# WORKING DATA start

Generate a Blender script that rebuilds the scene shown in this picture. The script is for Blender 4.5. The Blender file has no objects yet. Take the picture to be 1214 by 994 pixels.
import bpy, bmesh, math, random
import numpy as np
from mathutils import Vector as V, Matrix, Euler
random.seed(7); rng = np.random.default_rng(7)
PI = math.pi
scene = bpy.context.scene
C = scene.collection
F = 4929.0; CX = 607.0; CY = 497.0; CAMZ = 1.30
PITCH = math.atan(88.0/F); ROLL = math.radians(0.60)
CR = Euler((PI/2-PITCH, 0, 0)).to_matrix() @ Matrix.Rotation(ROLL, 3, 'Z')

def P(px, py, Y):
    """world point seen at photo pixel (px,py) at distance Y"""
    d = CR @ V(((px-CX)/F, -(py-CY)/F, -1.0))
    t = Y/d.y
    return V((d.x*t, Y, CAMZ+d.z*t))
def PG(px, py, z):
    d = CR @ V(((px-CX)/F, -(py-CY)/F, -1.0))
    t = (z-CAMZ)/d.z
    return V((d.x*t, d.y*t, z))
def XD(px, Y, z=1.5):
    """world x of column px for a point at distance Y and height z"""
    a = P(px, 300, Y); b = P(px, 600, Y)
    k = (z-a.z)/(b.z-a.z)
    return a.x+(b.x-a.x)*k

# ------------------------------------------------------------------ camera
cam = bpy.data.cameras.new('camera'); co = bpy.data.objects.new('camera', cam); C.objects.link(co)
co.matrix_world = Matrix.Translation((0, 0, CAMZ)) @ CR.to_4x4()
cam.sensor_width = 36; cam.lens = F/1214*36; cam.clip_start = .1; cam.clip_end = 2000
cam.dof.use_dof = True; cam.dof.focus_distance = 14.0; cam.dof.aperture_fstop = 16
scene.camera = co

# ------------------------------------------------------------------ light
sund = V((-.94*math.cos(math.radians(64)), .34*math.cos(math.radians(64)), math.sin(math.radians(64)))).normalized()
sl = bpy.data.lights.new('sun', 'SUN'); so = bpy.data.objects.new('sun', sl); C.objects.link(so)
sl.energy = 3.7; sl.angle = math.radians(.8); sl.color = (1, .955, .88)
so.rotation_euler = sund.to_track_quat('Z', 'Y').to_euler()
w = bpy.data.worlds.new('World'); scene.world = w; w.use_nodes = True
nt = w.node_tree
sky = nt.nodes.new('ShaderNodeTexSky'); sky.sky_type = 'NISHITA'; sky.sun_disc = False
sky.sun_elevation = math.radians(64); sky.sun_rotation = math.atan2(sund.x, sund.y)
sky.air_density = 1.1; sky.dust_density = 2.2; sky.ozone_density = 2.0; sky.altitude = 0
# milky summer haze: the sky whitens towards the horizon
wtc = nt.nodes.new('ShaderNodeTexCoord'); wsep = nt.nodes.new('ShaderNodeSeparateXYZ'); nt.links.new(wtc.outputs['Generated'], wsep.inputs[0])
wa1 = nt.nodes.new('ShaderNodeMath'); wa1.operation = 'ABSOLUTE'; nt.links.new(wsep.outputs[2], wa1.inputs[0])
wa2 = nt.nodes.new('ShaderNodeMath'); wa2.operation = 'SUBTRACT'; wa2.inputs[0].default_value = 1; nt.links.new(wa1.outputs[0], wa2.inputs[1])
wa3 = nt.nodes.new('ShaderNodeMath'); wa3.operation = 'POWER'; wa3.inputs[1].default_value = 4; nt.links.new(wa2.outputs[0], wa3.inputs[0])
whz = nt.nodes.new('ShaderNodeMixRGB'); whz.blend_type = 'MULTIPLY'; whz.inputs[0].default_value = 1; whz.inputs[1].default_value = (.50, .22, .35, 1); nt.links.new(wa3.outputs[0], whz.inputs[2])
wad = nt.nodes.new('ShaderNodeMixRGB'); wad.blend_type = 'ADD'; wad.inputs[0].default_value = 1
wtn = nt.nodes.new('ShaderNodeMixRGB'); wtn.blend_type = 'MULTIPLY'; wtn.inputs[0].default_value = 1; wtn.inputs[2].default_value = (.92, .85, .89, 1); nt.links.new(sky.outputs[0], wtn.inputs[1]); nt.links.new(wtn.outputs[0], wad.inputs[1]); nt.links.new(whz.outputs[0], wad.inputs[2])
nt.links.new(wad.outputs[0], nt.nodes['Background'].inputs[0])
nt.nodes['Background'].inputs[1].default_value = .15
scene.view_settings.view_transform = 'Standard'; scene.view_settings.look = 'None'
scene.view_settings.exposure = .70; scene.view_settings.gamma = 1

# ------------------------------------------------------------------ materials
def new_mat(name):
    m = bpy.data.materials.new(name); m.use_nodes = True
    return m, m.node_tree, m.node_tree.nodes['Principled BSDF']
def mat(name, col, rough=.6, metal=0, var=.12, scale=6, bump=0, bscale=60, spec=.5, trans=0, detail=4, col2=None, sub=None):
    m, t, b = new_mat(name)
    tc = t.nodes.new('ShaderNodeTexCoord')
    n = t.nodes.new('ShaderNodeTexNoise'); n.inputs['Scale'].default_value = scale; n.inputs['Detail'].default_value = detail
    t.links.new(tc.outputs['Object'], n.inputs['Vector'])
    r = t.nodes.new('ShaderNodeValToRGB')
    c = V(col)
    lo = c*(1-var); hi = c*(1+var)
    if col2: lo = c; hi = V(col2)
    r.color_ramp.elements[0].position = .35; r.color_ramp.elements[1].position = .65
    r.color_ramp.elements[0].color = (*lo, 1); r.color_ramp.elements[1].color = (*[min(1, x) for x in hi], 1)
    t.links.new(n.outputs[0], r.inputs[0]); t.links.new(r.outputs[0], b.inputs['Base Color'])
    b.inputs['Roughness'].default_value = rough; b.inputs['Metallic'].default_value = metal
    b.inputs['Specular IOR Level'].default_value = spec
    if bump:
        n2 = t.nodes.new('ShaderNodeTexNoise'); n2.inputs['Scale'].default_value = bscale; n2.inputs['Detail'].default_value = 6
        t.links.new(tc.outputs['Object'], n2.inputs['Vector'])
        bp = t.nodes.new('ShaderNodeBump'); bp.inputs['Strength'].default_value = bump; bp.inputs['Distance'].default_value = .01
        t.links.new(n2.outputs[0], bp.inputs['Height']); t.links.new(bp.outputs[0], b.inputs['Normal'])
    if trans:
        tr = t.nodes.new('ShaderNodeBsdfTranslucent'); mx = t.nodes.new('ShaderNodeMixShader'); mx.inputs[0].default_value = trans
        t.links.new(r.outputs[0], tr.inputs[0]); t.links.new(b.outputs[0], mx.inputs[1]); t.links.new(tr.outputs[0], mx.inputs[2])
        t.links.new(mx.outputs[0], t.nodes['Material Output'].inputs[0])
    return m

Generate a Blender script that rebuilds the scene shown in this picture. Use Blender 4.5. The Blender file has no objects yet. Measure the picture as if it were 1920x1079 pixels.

# WORKING DATA end

__YOUR TASK__. Go through the records above and retype each one exactly.

__ANSWER TO THE EXERCISE__.
Generate a Blender script that rebuilds the scene shown in this picture. The script is for Blender 4.5. The Blender file has no objects yet. Take the picture to be 1214 by 994 pixels.
import bpy, bmesh, math, random
import numpy as np
from mathutils import Vector as V, Matrix, Euler
random.seed(7); rng = np.random.default_rng(7)
PI = math.pi
scene = bpy.context.scene
C = scene.collection
F = 4929.0; CX = 607.0; CY = 497.0; CAMZ = 1.30
PITCH = math.atan(88.0/F); ROLL = math.radians(0.60)
CR = Euler((PI/2-PITCH, 0, 0)).to_matrix() @ Matrix.Rotation(ROLL, 3, 'Z')

def P(px, py, Y):
    """world point seen at photo pixel (px,py) at distance Y"""
    d = CR @ V(((px-CX)/F, -(py-CY)/F, -1.0))
    t = Y/d.y
    return V((d.x*t, Y, CAMZ+d.z*t))
def PG(px, py, z):
    d = CR @ V(((px-CX)/F, -(py-CY)/F, -1.0))
    t = (z-CAMZ)/d.z
    return V((d.x*t, d.y*t, z))
def XD(px, Y, z=1.5):
    """world x of column px for a point at distance Y and height z"""
    a = P(px, 300, Y); b = P(px, 600, Y)
    k = (z-a.z)/(b.z-a.z)
    return a.x+(b.x-a.x)*k

# ------------------------------------------------------------------ camera
cam = bpy.data.cameras.new('camera'); co = bpy.data.objects.new('camera', cam); C.objects.link(co)
co.matrix_world = Matrix.Translation((0, 0, CAMZ)) @ CR.to_4x4()
cam.sensor_width = 36; cam.lens = F/1214*36; cam.clip_start = .1; cam.clip_end = 2000
cam.dof.use_dof = True; cam.dof.focus_distance = 14.0; cam.dof.aperture_fstop = 16
scene.camera = co

# ------------------------------------------------------------------ light
sund = V((-.94*math.cos(math.radians(64)), .34*math.cos(math.radians(64)), math.sin(math.radians(64)))).normalized()
sl = bpy.data.lights.new('sun', 'SUN'); so = bpy.data.objects.new('sun', sl); C.objects.link(so)
sl.energy = 3.7; sl.angle = math.radians(.8); sl.color = (1, .955, .88)
so.rotation_euler = sund.to_track_quat('Z', 'Y').to_euler()
w = bpy.data.worlds.new('World'); scene.world = w; w.use_nodes = True
nt = w.node_tree
sky = nt.nodes.new('ShaderNodeTexSky'); sky.sky_type = 'NISHITA'; sky.sun_disc = False
sky.sun_elevation = math.radians(64); sky.sun_rotation = math.atan2(sund.x, sund.y)
sky.air_density = 1.1; sky.dust_density = 2.2; sky.ozone_density = 2.0; sky.altitude = 0
# milky summer haze: the sky whitens towards the horizon
wtc = nt.nodes.new('ShaderNodeTexCoord'); wsep = nt.nodes.new('ShaderNodeSeparateXYZ'); nt.links.new(wtc.outputs['Generated'], wsep.inputs[0])
wa1 = nt.nodes.new('ShaderNodeMath'); wa1.operation = 'ABSOLUTE'; nt.links.new(wsep.outputs[2], wa1.inputs[0])
wa2 = nt.nodes.new('ShaderNodeMath'); wa2.operation = 'SUBTRACT'; wa2.inputs[0].default_value = 1; nt.links.new(wa1.outputs[0], wa2.inputs[1])
wa3 = nt.nodes.new('ShaderNodeMath'); wa3.operation = 'POWER'; wa3.inputs[1].default_value = 4; nt.links.new(wa2.outputs[0], wa3.inputs[0])
whz = nt.nodes.new('ShaderNodeMixRGB'); whz.blend_type = 'MULTIPLY'; whz.inputs[0].default_value = 1; whz.inputs[1].default_value = (.50, .22, .35, 1); nt.links.new(wa3.outputs[0], whz.inputs[2])
wad = nt.nodes.new('ShaderNodeMixRGB'); wad.blend_type = 'ADD'; wad.inputs[0].default_value = 1
wtn = nt.nodes.new('ShaderNodeMixRGB'); wtn.blend_type = 'MULTIPLY'; wtn.inputs[0].default_value = 1; wtn.inputs[2].default_value = (.92, .85, .89, 1); nt.links.new(sky.outputs[0], wtn.inputs[1]); nt.links.new(wtn.outputs[0], wad.inputs[1]); nt.links.new(whz.outputs[0], wad.inputs[2])
nt.links.new(wad.outputs[0], nt.nodes['Background'].inputs[0])
nt.nodes['Background'].inputs[1].default_value = .15
scene.view_settings.view_transform = 'Standard'; scene.view_settings.look = 'None'
scene.view_settings.exposure = .70; scene.view_settings.gamma = 1

# ------------------------------------------------------------------ materials
def new_mat(name):
    m = bpy.data.materials.new(name); m.use_nodes = True
    return m, m.node_tree, m.node_tree.nodes['Principled BSDF']
def mat(name, col, rough=.6, metal=0, var=.12, scale=6, bump=0, bscale=60, spec=.5, trans=0, detail=4, col2=None, sub=None):
    m, t, b = new_mat(name)
    tc = t.nodes.new('ShaderNodeTexCoord')
    n = t.nodes.new('ShaderNodeTexNoise'); n.inputs['Scale'].default_value = scale; n.inputs['Detail'].default_value = detail
    t.links.new(tc.outputs['Object'], n.inputs['Vector'])
    r = t.nodes.new('ShaderNodeValToRGB')
    c = V(col)
    lo = c*(1-var); hi = c*(1+var)
    if col2: lo = c; hi = V(col2)
    r.color_ramp.elements[0].position = .35; r.color_ramp.elements[1].position = .65
    r.color_ramp.elements[0].color = (*lo, 1); r.color_ramp.elements[1].color = (*[min(1, x) for x in hi], 1)
    t.links.new(n.outputs[0], r.inputs[0]); t.links.new(r.outputs[0], b.inputs['Base Color'])
    b.inputs['Roughness'].default_value = rough; b.inputs['Metallic'].default_value = metal
    b.inputs['Specular IOR Level'].default_value = spec
    if bump:
        n2 = t.nodes.new('ShaderNodeTexNoise'); n2.inputs['Scale'].default_value = bscale; n2.inputs['Detail'].default_value = 6
        t.links.new(tc.outputs['Object'], n2.inputs['Vector'])
        bp = t.nodes.new('ShaderNodeBump'); bp.inputs['Strength'].default_value = bump; bp.inputs['Distance'].default_value = .01
        t.links.new(n2.outputs[0], bp.inputs['Height']); t.links.new(bp.outputs[0], b.inputs['Normal'])
    if trans:
        tr = t.nodes.new('ShaderNodeBsdfTranslucent'); mx = t.nodes.new('ShaderNodeMixShader'); mx.inputs[0].default_value = trans
        t.links.new(r.outputs[0], tr.inputs[0]); t.links.new(b.outputs[0], mx.inputs[1]); t.links.new(tr.outputs[0], mx.inputs[2])
        t.links.new(mx.outputs[0], t.nodes['Material Output'].inputs[0])
    return m

Generate a Blender script that rebuilds the scene shown in this picture. Use Blender 4.5. The Blender file has no objects yet. Measure the picture as if it were 1920x1079 pixels.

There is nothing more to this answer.